***** Record extracts *****
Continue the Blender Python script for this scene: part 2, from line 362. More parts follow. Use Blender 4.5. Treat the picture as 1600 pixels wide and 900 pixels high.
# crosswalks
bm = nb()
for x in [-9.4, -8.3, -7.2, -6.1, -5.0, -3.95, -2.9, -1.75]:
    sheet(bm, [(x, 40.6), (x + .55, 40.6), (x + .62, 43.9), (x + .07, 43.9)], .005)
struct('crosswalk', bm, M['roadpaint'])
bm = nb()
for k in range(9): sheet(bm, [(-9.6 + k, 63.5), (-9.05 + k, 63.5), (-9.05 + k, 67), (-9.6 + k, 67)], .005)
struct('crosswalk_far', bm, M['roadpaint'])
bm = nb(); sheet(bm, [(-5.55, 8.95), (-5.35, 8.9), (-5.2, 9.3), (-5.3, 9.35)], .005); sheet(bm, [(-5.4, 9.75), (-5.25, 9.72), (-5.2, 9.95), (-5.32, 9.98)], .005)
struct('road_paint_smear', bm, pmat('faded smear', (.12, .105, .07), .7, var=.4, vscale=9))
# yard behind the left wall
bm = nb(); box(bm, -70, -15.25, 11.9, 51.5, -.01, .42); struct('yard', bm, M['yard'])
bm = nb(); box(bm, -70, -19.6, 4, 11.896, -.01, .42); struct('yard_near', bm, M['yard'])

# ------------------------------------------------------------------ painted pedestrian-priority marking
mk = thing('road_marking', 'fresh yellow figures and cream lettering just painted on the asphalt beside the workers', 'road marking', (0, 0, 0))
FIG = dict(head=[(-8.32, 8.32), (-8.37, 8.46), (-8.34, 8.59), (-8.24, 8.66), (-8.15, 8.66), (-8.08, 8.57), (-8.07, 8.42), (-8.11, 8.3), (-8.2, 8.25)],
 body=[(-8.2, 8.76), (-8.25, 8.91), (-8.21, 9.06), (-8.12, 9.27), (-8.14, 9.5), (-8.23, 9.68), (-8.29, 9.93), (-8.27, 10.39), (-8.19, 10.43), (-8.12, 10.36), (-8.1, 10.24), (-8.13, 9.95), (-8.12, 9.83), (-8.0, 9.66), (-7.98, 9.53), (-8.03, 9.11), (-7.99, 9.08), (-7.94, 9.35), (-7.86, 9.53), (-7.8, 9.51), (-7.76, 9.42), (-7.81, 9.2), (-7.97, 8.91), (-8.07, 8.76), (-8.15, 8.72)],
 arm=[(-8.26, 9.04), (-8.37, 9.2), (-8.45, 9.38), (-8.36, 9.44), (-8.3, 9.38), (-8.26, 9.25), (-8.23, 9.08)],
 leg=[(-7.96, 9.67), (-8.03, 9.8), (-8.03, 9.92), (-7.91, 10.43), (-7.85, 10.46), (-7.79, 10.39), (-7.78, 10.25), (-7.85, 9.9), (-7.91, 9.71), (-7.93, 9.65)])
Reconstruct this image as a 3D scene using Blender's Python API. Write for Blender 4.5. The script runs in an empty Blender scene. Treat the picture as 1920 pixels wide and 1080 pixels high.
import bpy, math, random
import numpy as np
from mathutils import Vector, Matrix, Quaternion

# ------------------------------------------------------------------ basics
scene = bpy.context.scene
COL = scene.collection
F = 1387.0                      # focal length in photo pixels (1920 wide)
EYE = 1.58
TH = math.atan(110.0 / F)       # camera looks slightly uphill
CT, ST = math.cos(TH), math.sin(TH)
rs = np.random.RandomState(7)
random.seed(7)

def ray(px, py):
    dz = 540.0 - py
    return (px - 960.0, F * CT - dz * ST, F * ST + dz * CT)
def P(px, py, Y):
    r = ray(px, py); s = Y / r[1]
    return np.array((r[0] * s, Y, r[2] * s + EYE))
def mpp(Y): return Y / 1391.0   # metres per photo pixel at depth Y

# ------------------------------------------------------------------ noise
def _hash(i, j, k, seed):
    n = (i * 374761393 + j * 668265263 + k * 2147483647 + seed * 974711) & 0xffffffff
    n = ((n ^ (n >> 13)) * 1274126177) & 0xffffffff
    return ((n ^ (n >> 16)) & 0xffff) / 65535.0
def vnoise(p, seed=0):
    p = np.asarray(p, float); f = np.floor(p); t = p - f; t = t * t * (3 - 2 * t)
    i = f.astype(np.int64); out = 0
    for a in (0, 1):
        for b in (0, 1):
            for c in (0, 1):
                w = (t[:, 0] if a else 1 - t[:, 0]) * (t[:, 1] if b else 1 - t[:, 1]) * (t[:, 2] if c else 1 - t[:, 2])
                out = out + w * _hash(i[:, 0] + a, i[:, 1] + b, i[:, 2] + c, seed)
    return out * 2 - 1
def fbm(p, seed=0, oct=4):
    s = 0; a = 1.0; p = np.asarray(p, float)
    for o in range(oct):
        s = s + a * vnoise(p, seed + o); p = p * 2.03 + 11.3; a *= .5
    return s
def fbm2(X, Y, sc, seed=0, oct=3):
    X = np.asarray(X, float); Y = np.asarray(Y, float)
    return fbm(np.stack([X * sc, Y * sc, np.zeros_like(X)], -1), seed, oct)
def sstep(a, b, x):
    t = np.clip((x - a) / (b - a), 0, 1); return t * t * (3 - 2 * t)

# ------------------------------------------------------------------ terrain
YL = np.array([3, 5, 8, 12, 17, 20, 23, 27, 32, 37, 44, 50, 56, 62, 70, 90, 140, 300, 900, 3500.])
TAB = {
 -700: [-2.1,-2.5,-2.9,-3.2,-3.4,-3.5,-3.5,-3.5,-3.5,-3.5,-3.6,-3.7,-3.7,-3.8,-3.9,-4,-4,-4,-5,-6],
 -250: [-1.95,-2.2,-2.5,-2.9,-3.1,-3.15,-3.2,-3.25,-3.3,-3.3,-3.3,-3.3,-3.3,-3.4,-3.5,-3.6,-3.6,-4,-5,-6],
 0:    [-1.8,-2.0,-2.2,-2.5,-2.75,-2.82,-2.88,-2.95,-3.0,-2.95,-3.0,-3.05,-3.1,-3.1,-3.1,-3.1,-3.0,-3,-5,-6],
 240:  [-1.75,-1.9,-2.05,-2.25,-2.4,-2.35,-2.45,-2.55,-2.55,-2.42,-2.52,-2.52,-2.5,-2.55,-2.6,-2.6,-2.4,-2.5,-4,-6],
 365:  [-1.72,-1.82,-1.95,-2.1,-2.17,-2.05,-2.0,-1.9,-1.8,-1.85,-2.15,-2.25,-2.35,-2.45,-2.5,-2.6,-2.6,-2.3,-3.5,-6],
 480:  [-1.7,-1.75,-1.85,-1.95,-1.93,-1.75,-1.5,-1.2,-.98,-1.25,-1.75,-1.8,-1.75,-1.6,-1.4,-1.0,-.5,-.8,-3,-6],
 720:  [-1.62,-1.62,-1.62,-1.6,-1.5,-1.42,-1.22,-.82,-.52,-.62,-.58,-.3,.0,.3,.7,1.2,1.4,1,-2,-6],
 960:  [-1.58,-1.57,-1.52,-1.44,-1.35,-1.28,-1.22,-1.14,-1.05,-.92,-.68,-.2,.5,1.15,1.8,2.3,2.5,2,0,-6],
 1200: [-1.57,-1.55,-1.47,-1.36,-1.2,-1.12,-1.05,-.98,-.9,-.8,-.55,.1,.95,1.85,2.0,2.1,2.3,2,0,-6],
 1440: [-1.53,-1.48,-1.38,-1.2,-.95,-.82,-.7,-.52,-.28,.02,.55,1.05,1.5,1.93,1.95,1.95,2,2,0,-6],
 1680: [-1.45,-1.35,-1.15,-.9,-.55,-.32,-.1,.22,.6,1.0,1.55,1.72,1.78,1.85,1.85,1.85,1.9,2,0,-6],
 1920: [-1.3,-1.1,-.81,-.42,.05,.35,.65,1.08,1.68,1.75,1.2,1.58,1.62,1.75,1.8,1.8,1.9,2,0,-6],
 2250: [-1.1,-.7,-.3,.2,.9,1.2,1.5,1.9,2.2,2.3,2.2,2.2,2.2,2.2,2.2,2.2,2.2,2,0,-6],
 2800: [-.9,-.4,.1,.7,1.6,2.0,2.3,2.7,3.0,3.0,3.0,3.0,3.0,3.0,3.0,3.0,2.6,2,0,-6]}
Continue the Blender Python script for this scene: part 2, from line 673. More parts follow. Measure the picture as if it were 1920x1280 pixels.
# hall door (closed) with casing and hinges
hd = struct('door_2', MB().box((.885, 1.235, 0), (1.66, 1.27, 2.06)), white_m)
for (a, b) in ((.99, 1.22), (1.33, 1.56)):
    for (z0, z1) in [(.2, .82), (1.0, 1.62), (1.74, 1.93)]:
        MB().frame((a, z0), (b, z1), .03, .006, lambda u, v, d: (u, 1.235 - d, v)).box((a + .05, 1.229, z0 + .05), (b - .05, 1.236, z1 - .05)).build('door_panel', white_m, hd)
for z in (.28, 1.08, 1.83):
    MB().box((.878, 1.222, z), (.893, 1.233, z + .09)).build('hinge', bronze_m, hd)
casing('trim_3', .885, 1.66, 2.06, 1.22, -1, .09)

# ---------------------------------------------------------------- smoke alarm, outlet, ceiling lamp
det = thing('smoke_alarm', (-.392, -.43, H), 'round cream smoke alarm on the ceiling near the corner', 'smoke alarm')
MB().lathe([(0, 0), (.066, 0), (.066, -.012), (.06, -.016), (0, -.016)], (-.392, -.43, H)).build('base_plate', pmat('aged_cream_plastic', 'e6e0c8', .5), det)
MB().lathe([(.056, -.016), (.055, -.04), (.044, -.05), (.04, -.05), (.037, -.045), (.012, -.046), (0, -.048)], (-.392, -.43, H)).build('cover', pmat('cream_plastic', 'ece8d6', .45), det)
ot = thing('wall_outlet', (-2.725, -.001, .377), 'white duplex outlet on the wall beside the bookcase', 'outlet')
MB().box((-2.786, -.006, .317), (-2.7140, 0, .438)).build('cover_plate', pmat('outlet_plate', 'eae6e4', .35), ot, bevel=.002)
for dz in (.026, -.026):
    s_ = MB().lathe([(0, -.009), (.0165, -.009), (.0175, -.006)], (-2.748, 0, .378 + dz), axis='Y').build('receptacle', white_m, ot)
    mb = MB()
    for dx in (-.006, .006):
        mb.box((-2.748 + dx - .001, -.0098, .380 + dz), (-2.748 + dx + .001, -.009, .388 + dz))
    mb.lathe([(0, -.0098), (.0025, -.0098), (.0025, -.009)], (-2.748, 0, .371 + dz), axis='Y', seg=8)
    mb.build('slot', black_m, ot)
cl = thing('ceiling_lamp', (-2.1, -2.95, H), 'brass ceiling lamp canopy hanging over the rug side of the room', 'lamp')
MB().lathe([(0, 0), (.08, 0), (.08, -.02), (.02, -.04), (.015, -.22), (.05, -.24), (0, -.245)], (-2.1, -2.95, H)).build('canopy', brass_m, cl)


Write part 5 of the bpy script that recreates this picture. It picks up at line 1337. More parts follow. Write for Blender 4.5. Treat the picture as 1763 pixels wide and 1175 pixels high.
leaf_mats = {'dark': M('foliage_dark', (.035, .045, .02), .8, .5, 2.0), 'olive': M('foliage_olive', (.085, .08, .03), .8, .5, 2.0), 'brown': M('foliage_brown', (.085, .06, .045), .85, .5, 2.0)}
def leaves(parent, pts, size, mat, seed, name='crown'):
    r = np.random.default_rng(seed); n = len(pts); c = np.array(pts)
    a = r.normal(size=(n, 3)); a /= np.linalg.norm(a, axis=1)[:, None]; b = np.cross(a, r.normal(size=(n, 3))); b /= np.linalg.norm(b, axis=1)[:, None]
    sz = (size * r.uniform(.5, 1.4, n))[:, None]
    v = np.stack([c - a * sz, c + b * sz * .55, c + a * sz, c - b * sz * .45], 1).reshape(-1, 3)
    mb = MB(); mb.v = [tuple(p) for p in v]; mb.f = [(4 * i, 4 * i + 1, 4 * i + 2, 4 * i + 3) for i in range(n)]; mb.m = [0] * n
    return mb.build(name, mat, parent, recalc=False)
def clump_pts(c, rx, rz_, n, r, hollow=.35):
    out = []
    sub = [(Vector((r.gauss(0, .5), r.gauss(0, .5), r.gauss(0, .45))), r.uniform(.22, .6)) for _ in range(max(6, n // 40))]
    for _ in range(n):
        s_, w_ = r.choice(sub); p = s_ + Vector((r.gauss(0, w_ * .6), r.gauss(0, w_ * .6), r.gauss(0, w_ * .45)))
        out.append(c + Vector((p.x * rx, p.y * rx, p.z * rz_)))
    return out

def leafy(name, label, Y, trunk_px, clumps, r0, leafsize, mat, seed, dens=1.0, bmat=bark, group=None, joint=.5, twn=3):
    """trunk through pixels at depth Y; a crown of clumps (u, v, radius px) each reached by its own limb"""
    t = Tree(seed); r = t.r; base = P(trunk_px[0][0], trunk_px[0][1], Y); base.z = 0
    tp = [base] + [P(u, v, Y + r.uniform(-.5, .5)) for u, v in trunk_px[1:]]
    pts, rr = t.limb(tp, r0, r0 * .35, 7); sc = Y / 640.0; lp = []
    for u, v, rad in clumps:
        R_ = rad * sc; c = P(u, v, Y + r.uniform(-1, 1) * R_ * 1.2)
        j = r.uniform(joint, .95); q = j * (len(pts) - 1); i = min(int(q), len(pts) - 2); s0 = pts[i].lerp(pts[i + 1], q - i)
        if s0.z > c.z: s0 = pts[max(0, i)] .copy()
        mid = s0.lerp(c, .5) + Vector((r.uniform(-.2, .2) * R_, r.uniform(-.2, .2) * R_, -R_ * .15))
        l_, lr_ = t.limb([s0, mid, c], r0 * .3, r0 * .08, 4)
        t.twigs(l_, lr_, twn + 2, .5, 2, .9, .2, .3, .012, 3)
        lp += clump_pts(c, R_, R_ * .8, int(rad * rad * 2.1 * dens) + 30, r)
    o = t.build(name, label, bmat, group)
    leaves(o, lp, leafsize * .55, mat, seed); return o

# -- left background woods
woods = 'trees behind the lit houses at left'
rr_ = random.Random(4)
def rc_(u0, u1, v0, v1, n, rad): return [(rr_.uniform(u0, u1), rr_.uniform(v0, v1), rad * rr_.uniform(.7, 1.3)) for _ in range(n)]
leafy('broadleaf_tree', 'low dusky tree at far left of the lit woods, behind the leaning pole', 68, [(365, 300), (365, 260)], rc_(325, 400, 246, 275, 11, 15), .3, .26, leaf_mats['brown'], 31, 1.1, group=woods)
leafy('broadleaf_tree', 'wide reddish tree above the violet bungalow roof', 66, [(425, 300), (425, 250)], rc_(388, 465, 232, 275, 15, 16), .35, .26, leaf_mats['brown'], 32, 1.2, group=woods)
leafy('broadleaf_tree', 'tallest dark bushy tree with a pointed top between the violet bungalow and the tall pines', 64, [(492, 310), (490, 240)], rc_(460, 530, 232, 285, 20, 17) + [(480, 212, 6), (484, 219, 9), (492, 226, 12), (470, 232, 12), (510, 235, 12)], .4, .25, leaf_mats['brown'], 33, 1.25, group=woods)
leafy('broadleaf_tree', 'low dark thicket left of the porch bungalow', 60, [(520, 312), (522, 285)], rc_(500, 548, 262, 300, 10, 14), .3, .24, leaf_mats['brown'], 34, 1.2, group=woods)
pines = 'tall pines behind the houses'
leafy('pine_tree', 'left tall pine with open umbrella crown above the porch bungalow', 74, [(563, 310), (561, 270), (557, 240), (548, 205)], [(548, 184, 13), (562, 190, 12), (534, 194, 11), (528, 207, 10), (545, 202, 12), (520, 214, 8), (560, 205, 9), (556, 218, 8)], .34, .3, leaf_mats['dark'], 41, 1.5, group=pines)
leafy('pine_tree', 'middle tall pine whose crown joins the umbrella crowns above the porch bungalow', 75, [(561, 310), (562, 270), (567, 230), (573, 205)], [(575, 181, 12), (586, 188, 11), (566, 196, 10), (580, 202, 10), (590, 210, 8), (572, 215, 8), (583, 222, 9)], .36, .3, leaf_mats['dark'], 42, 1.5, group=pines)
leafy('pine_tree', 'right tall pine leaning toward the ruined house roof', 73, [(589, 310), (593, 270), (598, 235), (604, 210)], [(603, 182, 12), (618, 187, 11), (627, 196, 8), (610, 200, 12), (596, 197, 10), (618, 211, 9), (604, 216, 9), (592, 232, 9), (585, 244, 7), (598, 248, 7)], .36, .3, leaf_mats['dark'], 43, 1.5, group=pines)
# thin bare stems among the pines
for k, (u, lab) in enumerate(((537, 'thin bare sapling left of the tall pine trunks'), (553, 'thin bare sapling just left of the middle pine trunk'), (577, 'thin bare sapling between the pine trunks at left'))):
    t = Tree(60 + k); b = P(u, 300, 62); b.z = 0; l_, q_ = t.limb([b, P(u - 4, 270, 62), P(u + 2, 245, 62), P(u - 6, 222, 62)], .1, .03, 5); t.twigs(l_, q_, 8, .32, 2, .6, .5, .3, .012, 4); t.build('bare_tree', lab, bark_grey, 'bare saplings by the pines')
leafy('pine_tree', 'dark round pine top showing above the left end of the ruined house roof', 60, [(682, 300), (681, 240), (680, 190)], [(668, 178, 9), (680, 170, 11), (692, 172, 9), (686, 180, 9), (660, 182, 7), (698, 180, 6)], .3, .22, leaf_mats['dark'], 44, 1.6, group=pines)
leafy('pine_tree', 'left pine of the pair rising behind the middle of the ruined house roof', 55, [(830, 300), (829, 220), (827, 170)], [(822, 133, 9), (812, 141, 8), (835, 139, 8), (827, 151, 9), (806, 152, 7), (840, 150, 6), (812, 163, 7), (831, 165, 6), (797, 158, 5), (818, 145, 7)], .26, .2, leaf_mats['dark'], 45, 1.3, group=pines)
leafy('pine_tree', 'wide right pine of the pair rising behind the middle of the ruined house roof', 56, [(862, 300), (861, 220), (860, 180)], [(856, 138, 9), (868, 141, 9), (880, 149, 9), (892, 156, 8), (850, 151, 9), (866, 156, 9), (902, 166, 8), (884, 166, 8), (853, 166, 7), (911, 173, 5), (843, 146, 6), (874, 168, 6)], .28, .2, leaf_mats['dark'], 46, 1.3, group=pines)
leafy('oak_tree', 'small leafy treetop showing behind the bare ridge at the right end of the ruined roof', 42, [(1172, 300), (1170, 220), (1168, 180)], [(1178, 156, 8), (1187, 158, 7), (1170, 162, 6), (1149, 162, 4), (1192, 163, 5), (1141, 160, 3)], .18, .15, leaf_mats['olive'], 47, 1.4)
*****
Written instruction
Transcribe nothing but the lines from the line with "were 1920x1280 pixels." through the line with "casing('trim_3', .885, 1.66, 2.06, 1.22, -1, .09)", reproducing each exactly.

Task response
Continue the Blender Python script for this scene: part 2, from line 673. More parts follow. Measure the picture as if it were 1920x1280 pixels.
# hall door (closed) with casing and hinges
hd = struct('door_2', MB().box((.885, 1.235, 0), (1.66, 1.27, 2.06)), white_m)
for (a, b) in ((.99, 1.22), (1.33, 1.56)):
    for (z0, z1) in [(.2, .82), (1.0, 1.62), (1.74, 1.93)]:
        MB().frame((a, z0), (b, z1), .03, .006, lambda u, v, d: (u, 1.235 - d, v)).box((a + .05, 1.229, z0 + .05), (b - .05, 1.236, z1 - .05)).build('door_panel', white_m, hd)
for z in (.28, 1.08, 1.83):
    MB().box((.878, 1.222, z), (.893, 1.233, z + .09)).build('hinge', bronze_m, hd)
casing('trim_3', .885, 1.66, 2.06, 1.22, -1, .09)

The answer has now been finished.